GAAP stands for "Generally Accepted Accounting Principles." The loose, easy sound of this belies the fact that GAAP is mandatory. The Code of Conduct of the American Institute of Certified Public Accountants forbids accountants from departing from "principles promulgated by a body designated by the AICPA Council to establish such principles." The AICPA's promulgator of principles is the Financial Accounting Standards Board (FASB) an accounting think tank organized in 1973. FASB, based in Norwalk, Connecticut, is controlled by a trust called the Financial Accounting Foundation.
GAAP isn't one document - it is a dizzying array of more than 2000 accounting "pronouncements" issued by a variety of authorities. The pronouncements are arranged in a strict hierarchy laid out in FASB Statement No. 162, The Hierarchy of Generally Accepted Accounting Principles. At the top of the heap are FASB's Statements of Financial Accounting Standards (SFAS).
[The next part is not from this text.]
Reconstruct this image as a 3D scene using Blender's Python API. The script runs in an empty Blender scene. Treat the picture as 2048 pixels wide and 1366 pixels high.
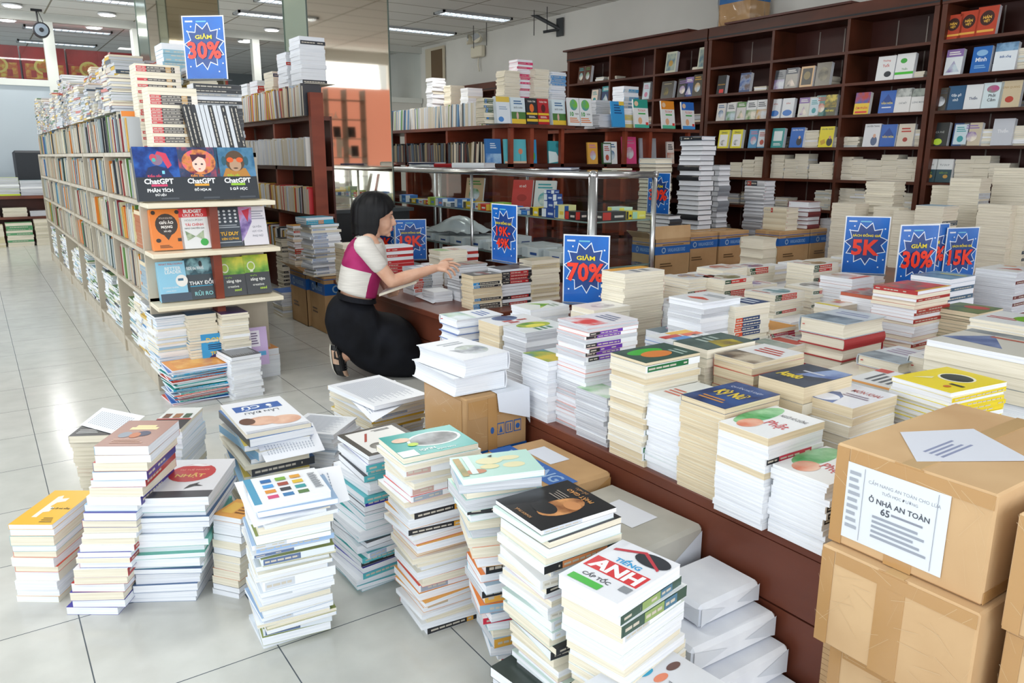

The securities laws (e.g. '33 Act sections 7 & 19(a)) give the SEC control over accounting standards for public companies, but the SEC has always delegated this power to private organizations. Upon FASB's organization the SEC transferred to it power to set accounting standards. Before the organization of FASB, the AICPA had SEC approval to set standards (thus, AICPA "Accounting Principles Board Opinions" from before 1973 carry the same weight as SFAS). The SEC also describes FASB pronouncements as "generally accepted," but to the SEC the phrase has a very different meaning - the SEC is indicating that it has provisionally agreed to use FASB standards, but reserves the right to set them aside. In the words of the SEC, they are "recognized as authoritative in absence of any contrary determination by the Commission."
The SEC's control over public company accounting standards was recently reinforced by the Sarbanes-Oxley Act which required reaffirmation that FASB was sufficiently independent to act as the financial accounting designee of choice (release no 33-8221).